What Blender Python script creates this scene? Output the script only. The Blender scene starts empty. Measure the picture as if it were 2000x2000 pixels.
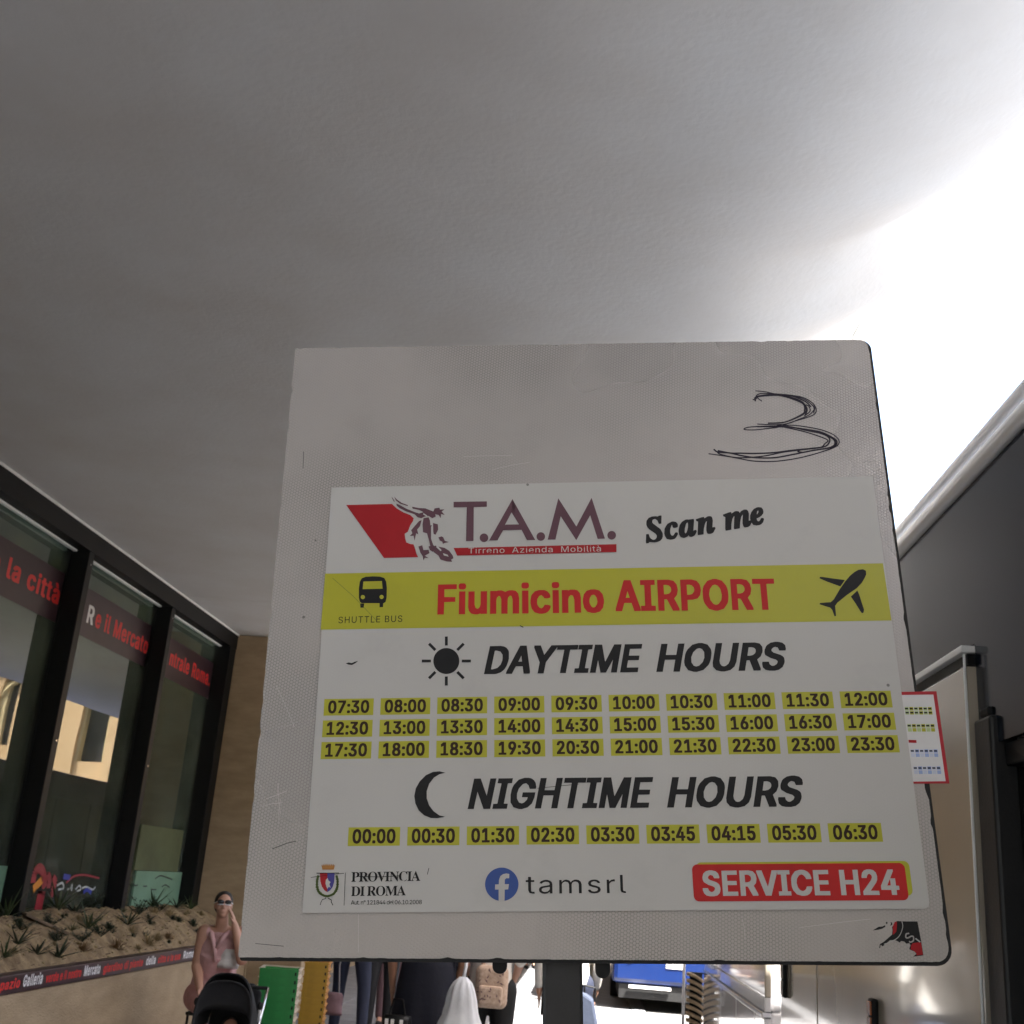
import bpy, bmesh, math, random
from mathutils import Vector, Matrix, noise
from mathutils.geometry import tessellate_polygon
PI = math.pi
scene = bpy.context.scene
col = scene.collection
R = random.Random(7)

# ------------------------------------------------------------------ camera
CAM = Vector((0.0, 0.0, 1.65))
M3 = Matrix(((0.99534506, -0.04821571, 0.08344731),
             (0.06393683, -0.31752411, -0.94609224),
             (0.07211305, 0.94702359, -0.31296329)))
FPX = 2190.0
cd = bpy.data.cameras.new('camera')
cam = bpy.data.objects.new('camera', cd)
col.objects.link(cam)
cam.matrix_world = Matrix.Translation(CAM) @ M3.to_4x4()
cd.sensor_width = 36.0
cd.lens = FPX / 2000 * 36.0
cd.clip_start = 0.05
cd.clip_end = 600
cd.dof.use_dof = True
cd.dof.focus_distance = 1.2
cd.dof.aperture_fstop = 26
scene.camera = cam

# ------------------------------------------------------------------ sky, sun, exposure
SUN = Vector((0.42, -0.34, 1.0)).normalized()          # towards the sun
world = bpy.data.worlds.new('World')
scene.world = world
world.use_nodes = True
wn = world.node_tree
bg = wn.nodes['Background']
sky = wn.nodes.new('ShaderNodeTexSky')
sky.sky_type = 'NISHITA'
sky.sun_disc = False
sky.sun_elevation = math.asin(SUN.z)
sky.sun_rotation = math.atan2(SUN.x, SUN.y)
sky.dust_density = 5.0
sky.air_density = 1.2
wn.links.new(sky.outputs[0], bg.inputs[0])
bg.inputs[1].default_value = 0.10
sd = bpy.data.lights.new('sun', 'SUN')
sd.energy = 4.2
sd.angle = math.radians(0.53)
sd.color = (1.0, 0.97, 0.92)
so = bpy.data.objects.new('sun', sd)
so.rotation_euler = SUN.to_track_quat('Z', 'Y').to_euler()
so.location = SUN * 60
col.objects.link(so)
scene.view_settings.view_transform = 'Standard'
scene.view_settings.look = 'None'
scene.view_settings.gamma = 1
scene.view_settings.exposure = 3.17
scene.cycles.max_bounces = 10
scene.cycles.diffuse_bounces = 6
scene.cycles.glossy_bounces = 4
scene.cycles.transmission_bounces = 6
scene.cycles.transparent_max_bounces = 12
scene.cycles.sample_clamp_indirect = 6
scene.cycles.use_denoising = True

# ------------------------------------------------------------------ helpers
def ray(px, py):
    return M3 @ Vector((px - 1000.0, 1000.0 - py, -FPX))
def at_x(px, py, x):
    d = ray(px, py); return CAM + d * ((x - CAM.x) / d.x)
def at_y(px, py, y):
    d = ray(px, py); return CAM + d * ((y - CAM.y) / d.y)
def at_z(px, py, z):
    d = ray(px, py); return CAM + d * ((z - CAM.z) / d.z)

def tag(o, label=None, cat=None, group=None, kind=None):
    if label: o['label'] = label
    if cat: o['category'] = cat
    if group: o['group'] = group
    if kind: o['kind'] = kind
    return o
def thing(name, label, cat, loc=(0, 0, 0), rz=0.0, group=None):
    o = bpy.data.objects.new(name, None)
    o.empty_display_size = 0.2
    o.location = loc; o.rotation_euler = (0, 0, rz)
    col.objects.link(o)
    return tag(o, label, cat, group)
def link(name, me, parent=None, loc=None):
    o = bpy.data.objects.new(name, me)
    col.objects.link(o)
    if parent: o.parent = parent
    if loc is not None: o.location = loc
    return o
def copy_tree(o, parent=None):
    c = o.copy(); col.objects.link(c)
    if parent: c.parent = parent
    for ch in list(o.children): copy_tree(ch, c)
    return c

class MB:
    """collects shapes; build() links them as one mesh object"""
    def __init__(s, off=(0, 0, 0)):
        s.v = []; s.f = []; s.m = []; s.off = Vector(off)
    def add(s, vs, fs, m=0):
        b = len(s.v)
        s.v += [Vector(p) - s.off for p in vs]
        s.f += [tuple(b + i for i in f) for f in fs]
        s.m += [m] * len(fs)
        return s
    def box(s, x0, x1, y0, y1, z0, z1, m=0):
        p = [(x0, y0, z0), (x1, y0, z0), (x1, y1, z0), (x0, y1, z0), (x0, y0, z1), (x1, y0, z1), (x1, y1, z1), (x0, y1, z1)]
        return s.add(p, [(3, 2, 1, 0), (4, 5, 6, 7), (0, 1, 5, 4), (1, 2, 6, 5), (2, 3, 7, 6), (3, 0, 4, 7)], m)
    def obox(s, c, ax, ay, az, hx, hy, hz, m=0):
        c = Vector(c); p = []
        for k in (-1, 1):
            for (i, j) in ((-1, -1), (1, -1), (1, 1), (-1, 1)):
                p.append(c + Vector(ax) * i * hx + Vector(ay) * j * hy + Vector(az) * k * hz)
        return s.add(p, [(3, 2, 1, 0), (4, 5, 6, 7), (0, 1, 5, 4), (1, 2, 6, 5), (2, 3, 7, 6), (3, 0, 4, 7)], m)
    def tube(s, pts, r, n=8, m=0, cap=True):
        pts = [Vector(p) for p in pts]
        rs = r if isinstance(r, (list, tuple)) else [r] * len(pts)
        vs = []; fs = []
        t0 = (pts[1] - pts[0]).normalized()
        up = Vector((0, 0, 1)) if abs(t0.z) < 0.9 else Vector((1, 0, 0))
        a = t0.cross(up).normalized()
        for i, p in enumerate(pts):
            t = ((pts[min(i + 1, len(pts) - 1)] - pts[max(i - 1, 0)])).normalized()
            a = (a - t * a.dot(t)).normalized(); b = t.cross(a)
            for k in range(n):
                w = 2 * PI * k / n
                vs.append(p + (a * math.cos(w) + b * math.sin(w)) * rs[i])
        for i in range(len(pts) - 1):
            for k in range(n):
                k2 = (k + 1) % n
                fs.append((i * n + k, i * n + k2, (i + 1) * n + k2, (i + 1) * n + k))
        if cap:
            fs.append(tuple(range(n - 1, -1, -1))); fs.append(tuple((len(pts) - 1) * n + k for k in range(n)))
        return s.add(vs, fs, m)
    def ell(s, c, rx, ry, rz, n=12, k=8, m=0, rot=None):
        vs = []; fs = []; c = Vector(c)
        for j in range(1, k):
            t = PI * j / k
            for i in range(n):
                w = 2 * PI * i / n
                q = Vector((rx * math.sin(t) * math.cos(w), ry * math.sin(t) * math.sin(w), rz * math.cos(t)))
                vs.append(c + (rot @ q if rot else q))
        top = len(vs); q = Vector((0, 0, rz)); vs.append(c + (rot @ q if rot else q)); vs.append(c - (rot @ q if rot else q))
        for j in range(k - 2):
            for i in range(n):
                i2 = (i + 1) % n
                fs.append((j * n + i, (j + 1) * n + i, (j + 1) * n + i2, j * n + i2))
        for i in range(n):
            fs.append((top, i, (i + 1) % n)); fs.append((top + 1, (k - 2) * n + (i + 1) % n, (k - 2) * n + i))
        return s.add(vs, fs, m)
    def prism(s, poly, O, U, V, N, d0, d1, m=0):
        """2-D polygon in frame (O,U,V) pushed along N from d0 to d1"""
        O, U, V, N = map(Vector, (O, U, V, N)); n = len(poly)
        vs = [O + U * p[0] + V * p[1] + N * d0 for p in poly] + [O + U * p[0] + V * p[1] + N * d1 for p in poly]
        fs = [(i, (i + 1) % n, n + (i + 1) % n, n + i) for i in range(n)]
        tr = tessellate_polygon([[Vector((p[0], p[1], 0)) for p in poly]])
        fs += [tuple(t) for t in tr] + [tuple(n + i for i in reversed(t)) for t in tr]
        return s.add(vs, fs, m)
    def build(s, name, mats, parent=None, smooth=False, bevel=0, fix=True):
        me = bpy.data.meshes.new(name)
        me.from_pydata([tuple(p) for p in s.v], [], s.f)
        mats = mats if isinstance(mats, (list, tuple)) else [mats]
        for q in mats: me.materials.append(q)
        me.polygons.foreach_set('material_index', s.m)
        me.update()
        if fix:
            bm = bmesh.new(); bm.from_mesh(me); bmesh.ops.recalc_face_normals(bm, faces=bm.faces); bm.to_mesh(me); bm.free()
        if smooth: me.polygons.foreach_set('use_smooth', [True] * len(me.polygons))
        o = link(name, me, parent)
        if bevel:
            b = o.modifiers.new('bevel', 'BEVEL'); b.width = bevel; b.segments = 2; b.limit_method = 'ANGLE'; b.angle_limit = 0.7
        return o

# ------------------------------------------------------------------ materials
class NT:
    def __init__(s, name):
        s.mat = bpy.data.materials.new(name); s.mat.use_nodes = True
        s.t = s.mat.node_tree; s.n = s.t.nodes; s.b = s.n['Principled BSDF']; s.out = s.n['Material Output']
    def node(s, ty, **kw):
        n = s.n.new(ty)
        for k, v in kw.items():
            if k[0] == 'i' and k[1:].isdigit(): n.inputs[int(k[1:])].default_value = v
            else: setattr(n, k, v)
        return n
    def l(s, a, b): s.t.links.new(a, b)
def inp(b, key, val):
    if key in b.inputs: b.inputs[key].default_value = val
def mat(name, c, rough=.6, var=.12, scale=4.0, bump=0.0, bscale=60.0, metal=0.0, coat=0.0, spec=.5, c2=None, rvar=0.0, detail=6, stretch=None, emit=None):
    """base colour with two octaves of unevenness, optional fine relief"""
    q = NT(name); b = q.b
    tc = q.node('ShaderNodeTexCoord'); src = tc.outputs['Object']
    if stretch:
        mp = q.node('ShaderNodeMapping'); mp.inputs['Scale'].default_value = stretch
        q.l(src, mp.inputs[0]); src = mp.outputs[0]
    nz = q.node('ShaderNodeTexNoise'); nz.inputs['Scale'].default_value = scale; nz.inputs['Detail'].default_value = detail
    nz.inputs['Roughness'].default_value = .62
    q.l(src, nz.inputs['Vector'])
    mx = q.node('ShaderNodeMix', data_type='RGBA')
    if c2 is None: c2 = tuple(min(1, x * (1 + var)) for x in c); c1 = tuple(x * (1 - var) for x in c)
    else: c1 = c
    mx.inputs[6].default_value = (*c1, 1); mx.inputs[7].default_value = (*c2, 1)
    rp = q.node('ShaderNodeMapRange'); rp.inputs[1].default_value = .3; rp.inputs[2].default_value = .7
    q.l(nz.outputs[0], rp.inputs[0]); q.l(rp.outputs[0], mx.inputs[0]); q.l(mx.outputs[2], b.inputs['Base Color'])
    b.inputs['Roughness'].default_value = rough
    if rvar:
        r2 = q.node('ShaderNodeMapRange'); r2.inputs[1].default_value = .3; r2.inputs[2].default_value = .7
        r2.inputs[3].default_value = max(.02, rough - rvar); r2.inputs[4].default_value = min(1, rough + rvar)
        q.l(nz.outputs[0], r2.inputs[0]); q.l(r2.outputs[0], b.inputs['Roughness'])
    inp(b, 'Metallic', metal); inp(b, 'Coat Weight', coat); inp(b, 'Coat Roughness', .05); inp(b, 'Specular IOR Level', spec)
    if bump:
        n2 = q.node('ShaderNodeTexNoise'); n2.inputs['Scale'].default_value = bscale; n2.inputs['Detail'].default_value = 5
        q.l(src, n2.inputs['Vector'])
        bp = q.node('ShaderNodeBump'); bp.inputs['Strength'].default_value = bump; bp.inputs['Distance'].default_value = .01
        q.l(n2.outputs[0], bp.inputs['Height']); q.l(bp.outputs[0], b.inputs['Normal'])
    if emit:
        inp(b, 'Emission Color', (*emit[:3], 1)); inp(b, 'Emission Strength', emit[3])
    return q.mat

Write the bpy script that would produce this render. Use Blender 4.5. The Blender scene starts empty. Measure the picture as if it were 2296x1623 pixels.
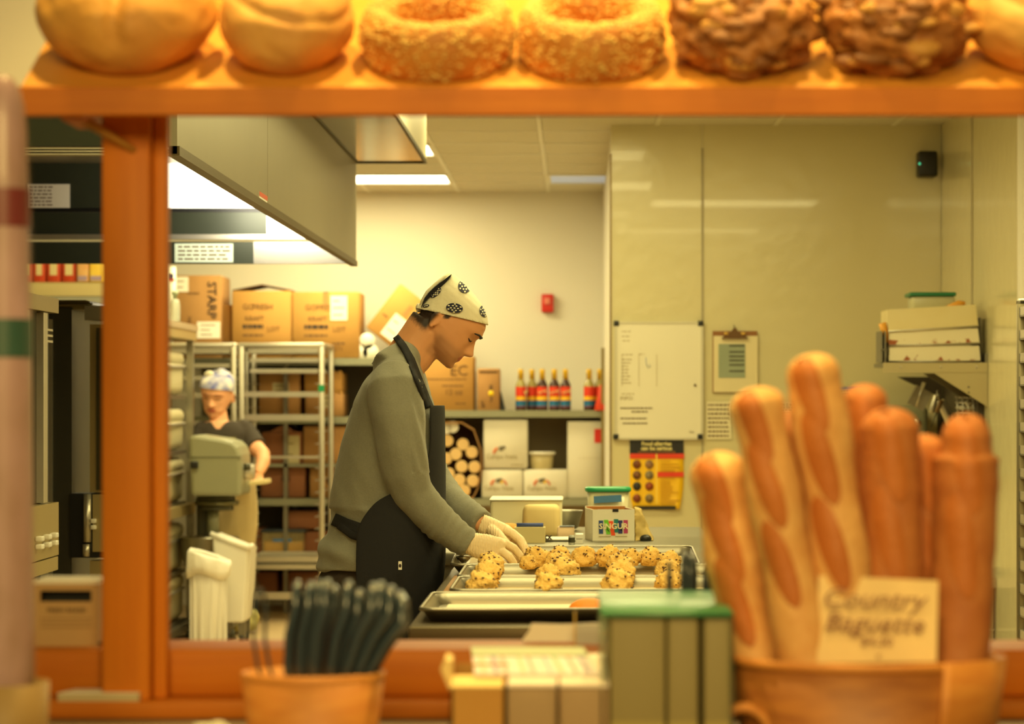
import bpy, bmesh, math, random
from math import sin, cos, pi, radians as R, sqrt
from mathutils import Vector as V, Matrix, noise
from mathutils.bvhtree import BVHTree

S = bpy.context.scene
C = S.collection
random.seed(7)

# ---------------------------------------------------------------- camera
F = 5600.0            # focal length in pixels of the 2296-wide frame
VX, VY = 1295.0, 905.0  # where lines running straight into the room vanish
EYE = 1.37
cam_data = bpy.data.cameras.new('camera')
cam = bpy.data.objects.new('camera', cam_data)
C.objects.link(cam)
S.camera = cam
cam.location = (0, 0, EYE)
cam.rotation_euler = (R(90), 0, 0)
cam_data.sensor_width = 36.0
cam_data.lens = F / 2296 * 36.0
cam_data.shift_x = -(VX - 1148) / 2296
cam_data.shift_y = (VY - 811.5) / 2296
cam_data.clip_end = 60
cam_data.dof.use_dof = True
cam_data.dof.focus_distance = 6.9
cam_data.dof.aperture_fstop = 4.6

# ---------------------------------------------------------------- world, exposure, large lights
w = bpy.data.worlds.new('world'); S.world = w
w.use_nodes = True
w.node_tree.nodes['Background'].inputs[0].default_value = (1.0, 0.74, 0.32, 1)
w.node_tree.nodes['Background'].inputs[1].default_value = 0.05
S.view_settings.view_transform = 'Standard'
S.view_settings.look = 'None'
S.view_settings.gamma = 1.0
S.view_settings.use_curve_mapping = False
S.view_settings.exposure = 0.2
KITCHEN = (1.0, 0.86, 0.37)   # yellow fluorescent cast of the kitchen
SHOP = (1.0, 0.71, 0.21)       # warmer halogen spots over the shop counter

def area(name, loc, size, power, color, rot=(0, 0, 0), spread=None):
    l = bpy.data.lights.new(name, 'AREA')
    l.shape = 'RECTANGLE'; l.size, l.size_y = size
    l.energy = power; l.color = color
    if spread: l.spread = spread
    o = bpy.data.objects.new(name, l); C.objects.link(o)
    o.location = loc; o.rotation_euler = rot
    return o
# unseen ceiling lamps, some added to brighten worker, shelves and bins (the two in view carry their own lamps further down)
for k, (x, y) in enumerate([(-0.3, 4.75), (0.9, 5.4), (-0.2, 7.2), (1.1, 8.2), (-0.1, 9.6), (-0.2, 11.6), (-3.2, 13.6), (-3.2, 15.6), (-2.0, 12.5)]):
    area('kitchen_fill_light', (x, y, 2.78), (1.15, 0.55), (31, 19, 17, 44, 38, 25, 13, 8, 28)[k], KITCHEN)
# halogen spots over the shop counter
def spot(name, loc, target, power, angle, blend=0.6, radius=0.05, color=SHOP):
    l = bpy.data.lights.new(name, 'SPOT')
    l.energy = power; l.spot_size = R(angle); l.spot_blend = blend; l.shadow_soft_size = radius; l.color = color
    o = bpy.data.objects.new(name, l); C.objects.link(o)
    o.location = loc
    o.rotation_euler = (V(target) - V(loc)).to_track_quat('-Z', 'Y').to_euler()
    return o
spot('counter_spot_light', (-0.60, 3.2, 3.0), (-0.50, 3.42, 1.85), 80, 70)
spot('counter_spot_light', (-0.05, 3.2, 3.0), (0.0, 3.42, 1.85), 80, 70)
spot('counter_spot_light', (0.50, 3.2, 3.0), (0.46, 3.42, 1.85), 66, 70)
spot('counter_spot_light', (-0.1, 1.5, 3.0), (0.25, 3.1, 1.1), 52, 50)
area('shop_fill_light', (0.0, -1.2, 2.75), (2.4, 1.2), 138, (1.0, 0.72, 0.24), rot=(R(48), 0, 0))  # unseen fill lamp, added to lift the shelf's shadow off the post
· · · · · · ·
[EXERCISE AIM]:
Identify each line in the entries with the word "Blender" and copy it.

[WRITTEN SOLUTION]:
What Blender Python script creates this scene? Output the script only. The Blender scene starts empty. Measure the picture as if it were 2000x2000 pixels.
Write the bpy script that would produce this render. Use Blender 4.5. The Blender scene starts empty. Measure the picture as if it were 2296x1623 pixels.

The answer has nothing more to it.